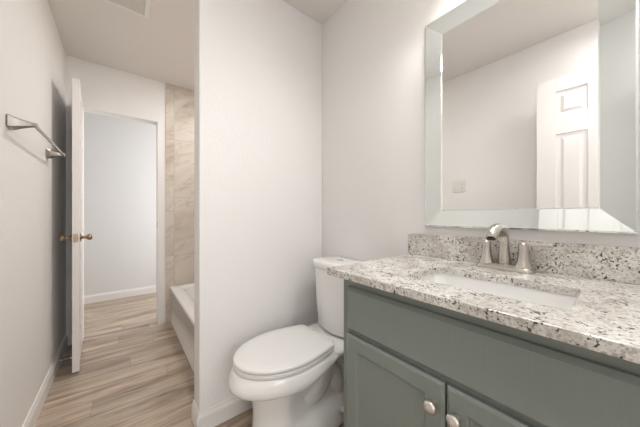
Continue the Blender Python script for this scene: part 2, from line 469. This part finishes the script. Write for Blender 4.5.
# visible trapway bulges on both sides
for s in (1, -1):
    link('trapway', tube([(0.43, 0.022*s, 0.20), (0.37, 0.030*s, 0.16), (0.31, 0.032*s, 0.18), (0.27, 0.032*s, 0.24), (0.235, 0.030*s, 0.28), (0.20, 0.028*s, 0.26), (0.175, 0.028*s, 0.19), (0.165, 0.028*s, 0.09)], [0.040, 0.050, 0.056, 0.060, 0.060, 0.058, 0.058, 0.058], 16), M_PORC, bw, smooth=True, subsurf=1)
    link('bolt_cap', lathe([(0, 0), (0.017, 0), (0.016, 0.008), (0.010, 0.016), (0, 0.019)], 'Z', 16), M_SEAT, bw, smooth=True, loc=(0.20, 0.128*s, 0.078))
# deck under the tank
def deck():
    k = 5
    return loft([rrect(0.15, 0, 0.115, 0.105, 0.05, 0.33, k), rrect(0.15, 0, 0.13, 0.150, 0.05, 0.372, k), rrect(0.155, 0, 0.14, 0.175, 0.05, 0.40, k), rrect(0.155, 0, 0.14, 0.176, 0.05, 0.418, k), rrect(0.155, 0, 0.13, 0.168, 0.05, 0.424, k)])
link('tank_deck', deck(), M_PORC, bw, smooth=True, subsurf=1)
def lid_outline(z, g=0.0):
    pts = []
    n = 48
    xb, xm, xf, hw, hb = 0.262+g, 0.47, 0.722-g, 0.182-g, 0.142-g
    for i in range(n):                        # front curve then straight tapering sides and a flat back
        a = -PI/2 + PI*i/(n-1)
        pts.append((xm + (xf-xm)*math.cos(a), hw*math.sin(a), z))
    for u in (0.2, 0.4, 0.6, 0.8, 0.93):
        pts.append((xm + (xb-xm)*u, hw + (hb-hw)*u**1.6, z))
    pts.append((xb+0.004, hb-0.006, z)); pts.append((xb, hb-0.016, z))
    pts.append((xb, -(hb-0.016), z)); pts.append((xb+0.004, -(hb-0.006), z))
    for u in (0.93, 0.8, 0.6, 0.4, 0.2):
        pts.append((xm + (xb-xm)*u, -(hw + (hb-hw)*u**1.6), z))
    return pts
seat = link('seat', loft([lid_outline(0.418, 0.006), lid_outline(0.420, 0.002), lid_outline(0.432, 0.001), lid_outline(0.435, 0.006)]), M_SEAT, toi, smooth=False)
lid = link('lid', loft([lid_outline(0.4385, 0.007), lid_outline(0.4405, 0.002), lid_outline(0.449, 0.0), lid_outline(0.454, 0.003), lid_outline(0.4565, 0.010), lid_outline(0.459, 0.05)]), M_SEAT, toi, smooth=True)
for o in (seat, lid):
    o.modifiers.new('es', 'EDGE_SPLIT').split_angle = math.radians(50)
for s in (1, -1):
    link('seat_hinge', boxes((0.238, 0.272, s*0.085-0.016, s*0.085+0.016, 0.424, 0.446)), M_SEAT, toi, bevel=0.005)
def tank_ring(z, xb, xf, hw, bow=0.018, r=0.045, n=7):
    """rounded tank outline: flat back, bowed front"""
    pts = []
    for i in range(n):                       # back edge, left to right
        y = -hw + 0.012 + (2*hw-0.024)*i/(n-1); pts.append((xb, y, z))
    for i in range(1, 4): pts.append((xb+0.012 + (xf-r-xb-0.012)*i/4, hw, z))
    for i in range(5):
        a = PI/2 - PI/2*i/4
        pts.append((xf-r + r*math.cos(a), hw-r + r*math.sin(a), z))
    for i in range(1, 6):
        y = (hw-r)*(1 - 2*i/6); pts.append((xf + bow*(1-(y/(hw-r))**2), y, z))
    for i in range(5):
        a = -PI/2*i/4
        pts.append((xf-r + r*math.cos(a), -(hw-r) + r*math.sin(a), z))
    for i in range(3, 0, -1): pts.append((xb+0.012 + (xf-r-xb-0.012)*i/4, -hw, z))
    return pts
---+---
- Task objective -
Repeat the material above in full and exactly, apart from the pictures.

- Result of this exercise -
Continue the Blender Python script for this scene: part 2, from line 469. This part finishes the script. Write for Blender 4.5.
# visible trapway bulges on both sides
for s in (1, -1):
    link('trapway', tube([(0.43, 0.022*s, 0.20), (0.37, 0.030*s, 0.16), (0.31, 0.032*s, 0.18), (0.27, 0.032*s, 0.24), (0.235, 0.030*s, 0.28), (0.20, 0.028*s, 0.26), (0.175, 0.028*s, 0.19), (0.165, 0.028*s, 0.09)], [0.040, 0.050, 0.056, 0.060, 0.060, 0.058, 0.058, 0.058], 16), M_PORC, bw, smooth=True, subsurf=1)
    link('bolt_cap', lathe([(0, 0), (0.017, 0), (0.016, 0.008), (0.010, 0.016), (0, 0.019)], 'Z', 16), M_SEAT, bw, smooth=True, loc=(0.20, 0.128*s, 0.078))
# deck under the tank
def deck():
    k = 5
    return loft([rrect(0.15, 0, 0.115, 0.105, 0.05, 0.33, k), rrect(0.15, 0, 0.13, 0.150, 0.05, 0.372, k), rrect(0.155, 0, 0.14, 0.175, 0.05, 0.40, k), rrect(0.155, 0, 0.14, 0.176, 0.05, 0.418, k), rrect(0.155, 0, 0.13, 0.168, 0.05, 0.424, k)])
link('tank_deck', deck(), M_PORC, bw, smooth=True, subsurf=1)
def lid_outline(z, g=0.0):
    pts = []
    n = 48
    xb, xm, xf, hw, hb = 0.262+g, 0.47, 0.722-g, 0.182-g, 0.142-g
    for i in range(n):                        # front curve then straight tapering sides and a flat back
        a = -PI/2 + PI*i/(n-1)
        pts.append((xm + (xf-xm)*math.cos(a), hw*math.sin(a), z))
    for u in (0.2, 0.4, 0.6, 0.8, 0.93):
        pts.append((xm + (xb-xm)*u, hw + (hb-hw)*u**1.6, z))
    pts.append((xb+0.004, hb-0.006, z)); pts.append((xb, hb-0.016, z))
    pts.append((xb, -(hb-0.016), z)); pts.append((xb+0.004, -(hb-0.006), z))
    for u in (0.93, 0.8, 0.6, 0.4, 0.2):
        pts.append((xm + (xb-xm)*u, -(hw + (hb-hw)*u**1.6), z))
    return pts
seat = link('seat', loft([lid_outline(0.418, 0.006), lid_outline(0.420, 0.002), lid_outline(0.432, 0.001), lid_outline(0.435, 0.006)]), M_SEAT, toi, smooth=False)
lid = link('lid', loft([lid_outline(0.4385, 0.007), lid_outline(0.4405, 0.002), lid_outline(0.449, 0.0), lid_outline(0.454, 0.003), lid_outline(0.4565, 0.010), lid_outline(0.459, 0.05)]), M_SEAT, toi, smooth=True)
for o in (seat, lid):
    o.modifiers.new('es', 'EDGE_SPLIT').split_angle = math.radians(50)
for s in (1, -1):
    link('seat_hinge', boxes((0.238, 0.272, s*0.085-0.016, s*0.085+0.016, 0.424, 0.446)), M_SEAT, toi, bevel=0.005)
def tank_ring(z, xb, xf, hw, bow=0.018, r=0.045, n=7):
    """rounded tank outline: flat back, bowed front"""
    pts = []
    for i in range(n):                       # back edge, left to right
        y = -hw + 0.012 + (2*hw-0.024)*i/(n-1); pts.append((xb, y, z))
    for i in range(1, 4): pts.append((xb+0.012 + (xf-r-xb-0.012)*i/4, hw, z))
    for i in range(5):
        a = PI/2 - PI/2*i/4
        pts.append((xf-r + r*math.cos(a), hw-r + r*math.sin(a), z))
    for i in range(1, 6):
        y = (hw-r)*(1 - 2*i/6); pts.append((xf + bow*(1-(y/(hw-r))**2), y, z))
    for i in range(5):
        a = -PI/2*i/4
        pts.append((xf-r + r*math.cos(a), -(hw-r) + r*math.sin(a), z))
    for i in range(3, 0, -1): pts.append((xb+0.012 + (xf-r-xb-0.012)*i/4, -hw, z))
    return pts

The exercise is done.